# [WORK REQUIRED]
Skip any picture you find and retype all the remaining lines exactly.

# [SUPPLIED INFORMATION]
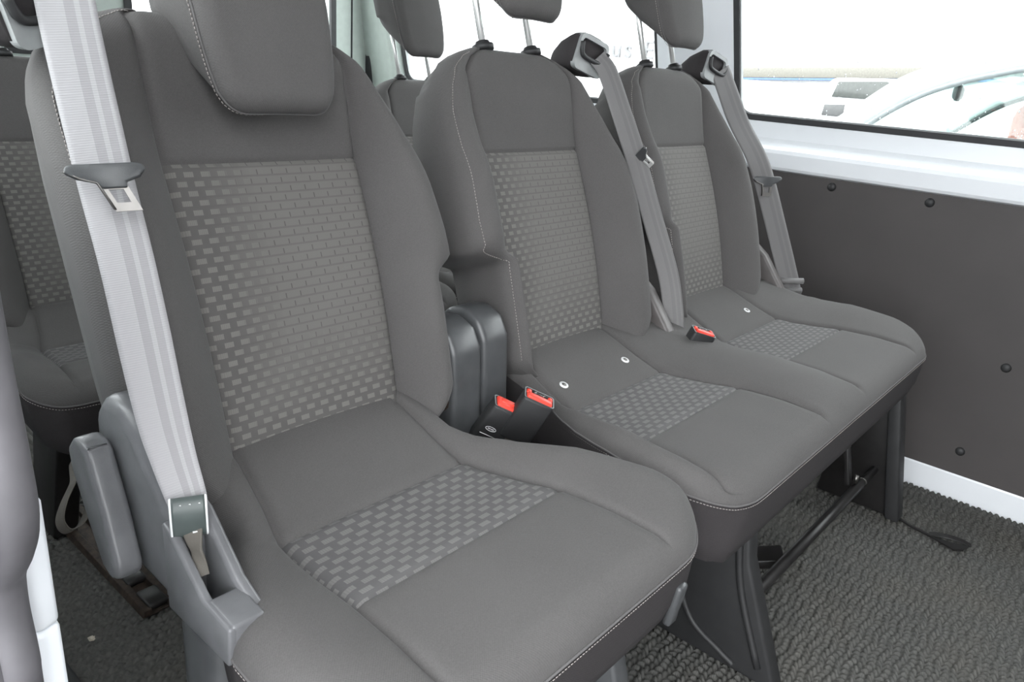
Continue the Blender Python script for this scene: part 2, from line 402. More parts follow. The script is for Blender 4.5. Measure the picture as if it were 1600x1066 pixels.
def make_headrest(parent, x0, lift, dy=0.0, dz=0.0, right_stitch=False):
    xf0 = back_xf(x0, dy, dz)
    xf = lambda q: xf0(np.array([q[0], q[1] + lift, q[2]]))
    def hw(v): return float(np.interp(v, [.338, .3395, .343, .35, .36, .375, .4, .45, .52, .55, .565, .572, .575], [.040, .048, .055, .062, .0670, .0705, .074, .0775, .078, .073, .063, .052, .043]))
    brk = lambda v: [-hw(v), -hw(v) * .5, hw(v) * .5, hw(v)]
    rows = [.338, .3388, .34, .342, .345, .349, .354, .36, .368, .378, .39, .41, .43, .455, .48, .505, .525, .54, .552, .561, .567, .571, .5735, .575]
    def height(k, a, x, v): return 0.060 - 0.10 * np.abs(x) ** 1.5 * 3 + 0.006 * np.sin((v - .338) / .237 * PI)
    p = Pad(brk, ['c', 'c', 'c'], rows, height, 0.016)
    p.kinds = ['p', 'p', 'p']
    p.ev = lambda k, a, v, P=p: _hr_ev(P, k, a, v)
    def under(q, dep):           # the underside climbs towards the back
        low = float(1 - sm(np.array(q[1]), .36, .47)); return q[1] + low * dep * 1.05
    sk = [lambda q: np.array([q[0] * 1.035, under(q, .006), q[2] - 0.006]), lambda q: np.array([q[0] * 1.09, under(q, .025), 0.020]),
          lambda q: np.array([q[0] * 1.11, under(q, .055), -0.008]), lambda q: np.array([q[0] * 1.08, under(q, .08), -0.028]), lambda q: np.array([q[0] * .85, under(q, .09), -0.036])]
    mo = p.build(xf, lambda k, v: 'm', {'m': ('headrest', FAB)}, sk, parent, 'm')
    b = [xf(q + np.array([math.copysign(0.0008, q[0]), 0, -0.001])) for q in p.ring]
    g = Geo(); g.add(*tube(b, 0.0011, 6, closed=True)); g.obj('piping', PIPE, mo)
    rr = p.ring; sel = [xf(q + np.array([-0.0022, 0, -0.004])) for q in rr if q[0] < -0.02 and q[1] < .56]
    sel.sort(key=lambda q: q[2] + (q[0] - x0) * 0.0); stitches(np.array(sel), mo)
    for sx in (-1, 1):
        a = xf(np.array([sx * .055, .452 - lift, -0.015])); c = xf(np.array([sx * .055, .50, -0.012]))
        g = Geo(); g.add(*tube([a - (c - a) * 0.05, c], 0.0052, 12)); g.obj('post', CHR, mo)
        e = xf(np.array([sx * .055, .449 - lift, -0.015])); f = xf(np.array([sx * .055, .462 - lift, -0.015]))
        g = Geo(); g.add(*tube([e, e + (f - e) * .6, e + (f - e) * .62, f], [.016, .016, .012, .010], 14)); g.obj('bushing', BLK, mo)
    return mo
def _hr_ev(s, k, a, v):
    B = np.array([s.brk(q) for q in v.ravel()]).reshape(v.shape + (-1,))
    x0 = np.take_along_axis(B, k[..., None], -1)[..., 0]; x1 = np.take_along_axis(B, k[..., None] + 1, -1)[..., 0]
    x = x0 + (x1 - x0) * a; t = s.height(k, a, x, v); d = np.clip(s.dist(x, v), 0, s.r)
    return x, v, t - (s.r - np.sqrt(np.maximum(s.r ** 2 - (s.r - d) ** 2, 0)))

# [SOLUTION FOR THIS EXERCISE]
Continue the Blender Python script for this scene: part 2, from line 402. More parts follow. The script is for Blender 4.5. Measure the picture as if it were 1600x1066 pixels.
def make_headrest(parent, x0, lift, dy=0.0, dz=0.0, right_stitch=False):
    xf0 = back_xf(x0, dy, dz)
    xf = lambda q: xf0(np.array([q[0], q[1] + lift, q[2]]))
    def hw(v): return float(np.interp(v, [.338, .3395, .343, .35, .36, .375, .4, .45, .52, .55, .565, .572, .575], [.040, .048, .055, .062, .0670, .0705, .074, .0775, .078, .073, .063, .052, .043]))
    brk = lambda v: [-hw(v), -hw(v) * .5, hw(v) * .5, hw(v)]
    rows = [.338, .3388, .34, .342, .345, .349, .354, .36, .368, .378, .39, .41, .43, .455, .48, .505, .525, .54, .552, .561, .567, .571, .5735, .575]
    def height(k, a, x, v): return 0.060 - 0.10 * np.abs(x) ** 1.5 * 3 + 0.006 * np.sin((v - .338) / .237 * PI)
    p = Pad(brk, ['c', 'c', 'c'], rows, height, 0.016)
    p.kinds = ['p', 'p', 'p']
    p.ev = lambda k, a, v, P=p: _hr_ev(P, k, a, v)
    def under(q, dep):           # the underside climbs towards the back
        low = float(1 - sm(np.array(q[1]), .36, .47)); return q[1] + low * dep * 1.05
    sk = [lambda q: np.array([q[0] * 1.035, under(q, .006), q[2] - 0.006]), lambda q: np.array([q[0] * 1.09, under(q, .025), 0.020]),
          lambda q: np.array([q[0] * 1.11, under(q, .055), -0.008]), lambda q: np.array([q[0] * 1.08, under(q, .08), -0.028]), lambda q: np.array([q[0] * .85, under(q, .09), -0.036])]
    mo = p.build(xf, lambda k, v: 'm', {'m': ('headrest', FAB)}, sk, parent, 'm')
    b = [xf(q + np.array([math.copysign(0.0008, q[0]), 0, -0.001])) for q in p.ring]
    g = Geo(); g.add(*tube(b, 0.0011, 6, closed=True)); g.obj('piping', PIPE, mo)
    rr = p.ring; sel = [xf(q + np.array([-0.0022, 0, -0.004])) for q in rr if q[0] < -0.02 and q[1] < .56]
    sel.sort(key=lambda q: q[2] + (q[0] - x0) * 0.0); stitches(np.array(sel), mo)
    for sx in (-1, 1):
        a = xf(np.array([sx * .055, .452 - lift, -0.015])); c = xf(np.array([sx * .055, .50, -0.012]))
        g = Geo(); g.add(*tube([a - (c - a) * 0.05, c], 0.0052, 12)); g.obj('post', CHR, mo)
        e = xf(np.array([sx * .055, .449 - lift, -0.015])); f = xf(np.array([sx * .055, .462 - lift, -0.015]))
        g = Geo(); g.add(*tube([e, e + (f - e) * .6, e + (f - e) * .62, f], [.016, .016, .012, .010], 14)); g.obj('bushing', BLK, mo)
    return mo
def _hr_ev(s, k, a, v):
    B = np.array([s.brk(q) for q in v.ravel()]).reshape(v.shape + (-1,))
    x0 = np.take_along_axis(B, k[..., None], -1)[..., 0]; x1 = np.take_along_axis(B, k[..., None] + 1, -1)[..., 0]
    x = x0 + (x1 - x0) * a; t = s.height(k, a, x, v); d = np.clip(s.dist(x, v), 0, s.r)
    return x, v, t - (s.r - np.sqrt(np.maximum(s.r ** 2 - (s.r - d) ** 2, 0)))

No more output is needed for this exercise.